Cependant on considère
(à juste titre?) qu'il a trahi l’esprit des Clash en vendant
les droits de Should I stay or should I go pour une pub Levi’s.
Paul Simonon a quant à lui repris sa première vraie passion artistique, la peinture. Ce qui ne l’a pas empêché de jouer avec Bob Dylan en 1988 sur l’album DOWN IN THE GROOVE avant de sortir son seul et unique album solo sous le pseudo d’Havana 3 AM.
Topper Headon a eu un parcours asse chaotique. Il a participé à quelques projets musicaux (dont le groupe Visiteurs avec Louis Bertignac et Corinne Mariennaud), il est allé faire quelques séjours à l’ombre, il est devenu chauffeur de taxi. En tout cas, il n’a jamais réussi à décrocher des drogues (malgré l’aide répétée de Joe)
Le 15 novembre 2002, Mick Jones et Joe Strummer, qui n’aime décidément pas rester fâché avec qui que ce soit, se sont réconciliés et ont monté ensemble sur scène pour un concert improvisé en soutien à la grève des pompiers britanniques. Ce sera la dernière apparition publique de Joe.
Pour compléter la discographie des clash, on peut citer leur album live (paru il y a quelques années), FROM HERE TO ETERNITY, retraçant quelques instants des Clash sur scène de 1978 à 1982 (donnant une bonne idée de l’étendue et de la richesse de leur répertoire). Quelques compilations sont également parus, la plus riche étant CLASH ON BROADWAY, qui contient quelques inédits. Quant à ceux qui ne peuvent se contenter des albums, SUPER BLACK MARKET CLASH est un très intéressant regroupement de leurs faces B.

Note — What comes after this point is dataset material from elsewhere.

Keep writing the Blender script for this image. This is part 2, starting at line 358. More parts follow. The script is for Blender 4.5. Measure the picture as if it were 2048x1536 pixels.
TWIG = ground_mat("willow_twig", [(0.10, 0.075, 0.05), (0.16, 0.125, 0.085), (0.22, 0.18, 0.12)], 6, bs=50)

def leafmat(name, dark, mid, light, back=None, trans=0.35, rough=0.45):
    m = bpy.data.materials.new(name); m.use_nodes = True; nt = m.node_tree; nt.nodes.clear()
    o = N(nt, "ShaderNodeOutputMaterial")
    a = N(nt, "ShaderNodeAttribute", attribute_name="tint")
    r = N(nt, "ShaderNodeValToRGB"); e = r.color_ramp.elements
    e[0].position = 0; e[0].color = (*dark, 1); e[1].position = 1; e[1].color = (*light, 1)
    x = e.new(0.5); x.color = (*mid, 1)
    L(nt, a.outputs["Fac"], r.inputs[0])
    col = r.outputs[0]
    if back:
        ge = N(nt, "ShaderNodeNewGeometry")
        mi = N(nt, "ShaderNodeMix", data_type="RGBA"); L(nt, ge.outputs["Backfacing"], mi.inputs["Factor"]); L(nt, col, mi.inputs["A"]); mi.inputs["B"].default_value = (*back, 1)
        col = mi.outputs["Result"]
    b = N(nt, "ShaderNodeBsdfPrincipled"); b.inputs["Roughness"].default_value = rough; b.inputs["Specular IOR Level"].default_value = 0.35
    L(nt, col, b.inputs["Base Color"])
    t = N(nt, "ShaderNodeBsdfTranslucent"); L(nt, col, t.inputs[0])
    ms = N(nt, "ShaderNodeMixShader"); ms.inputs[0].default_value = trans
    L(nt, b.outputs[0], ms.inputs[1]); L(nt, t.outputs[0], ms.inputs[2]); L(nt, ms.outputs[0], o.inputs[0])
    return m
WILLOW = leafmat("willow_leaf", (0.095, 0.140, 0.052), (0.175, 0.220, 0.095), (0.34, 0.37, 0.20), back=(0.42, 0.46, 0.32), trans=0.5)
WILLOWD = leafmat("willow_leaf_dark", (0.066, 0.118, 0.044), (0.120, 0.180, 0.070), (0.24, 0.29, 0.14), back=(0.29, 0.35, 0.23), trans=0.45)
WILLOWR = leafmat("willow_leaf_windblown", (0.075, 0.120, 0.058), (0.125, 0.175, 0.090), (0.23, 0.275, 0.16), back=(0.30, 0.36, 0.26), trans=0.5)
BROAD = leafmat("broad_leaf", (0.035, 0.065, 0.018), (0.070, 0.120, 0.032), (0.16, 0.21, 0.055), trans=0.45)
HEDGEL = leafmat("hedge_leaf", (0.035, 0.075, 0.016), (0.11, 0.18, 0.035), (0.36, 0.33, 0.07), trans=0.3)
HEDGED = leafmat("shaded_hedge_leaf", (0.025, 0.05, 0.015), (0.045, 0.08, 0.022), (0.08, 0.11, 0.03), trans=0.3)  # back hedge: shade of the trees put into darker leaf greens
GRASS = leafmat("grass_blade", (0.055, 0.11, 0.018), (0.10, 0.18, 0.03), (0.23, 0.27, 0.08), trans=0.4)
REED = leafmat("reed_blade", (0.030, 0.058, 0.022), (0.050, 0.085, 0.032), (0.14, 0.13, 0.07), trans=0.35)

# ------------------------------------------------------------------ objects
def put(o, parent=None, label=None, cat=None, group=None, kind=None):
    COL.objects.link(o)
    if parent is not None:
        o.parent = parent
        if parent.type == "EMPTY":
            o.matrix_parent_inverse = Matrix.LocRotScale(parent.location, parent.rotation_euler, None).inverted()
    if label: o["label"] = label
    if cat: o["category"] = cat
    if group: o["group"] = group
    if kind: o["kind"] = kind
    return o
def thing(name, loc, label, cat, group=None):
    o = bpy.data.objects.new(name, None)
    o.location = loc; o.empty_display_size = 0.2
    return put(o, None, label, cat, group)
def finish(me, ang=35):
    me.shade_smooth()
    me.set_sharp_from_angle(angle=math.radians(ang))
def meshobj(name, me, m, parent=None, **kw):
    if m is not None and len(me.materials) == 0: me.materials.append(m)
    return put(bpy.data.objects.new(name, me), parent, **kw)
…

Vous l’aurez compris, la grande force des Clash a été de savoir prendre à temps le virage de la fin des années 70, d’entamer leur "Revolution Rock" en jetant à la face du monde cette bouée de sauvetage, LONDON CALLING, que beaucoup d’artistes auraient mieux fait de saisir à pleine main au lieu de sombrer dans la médiocrité.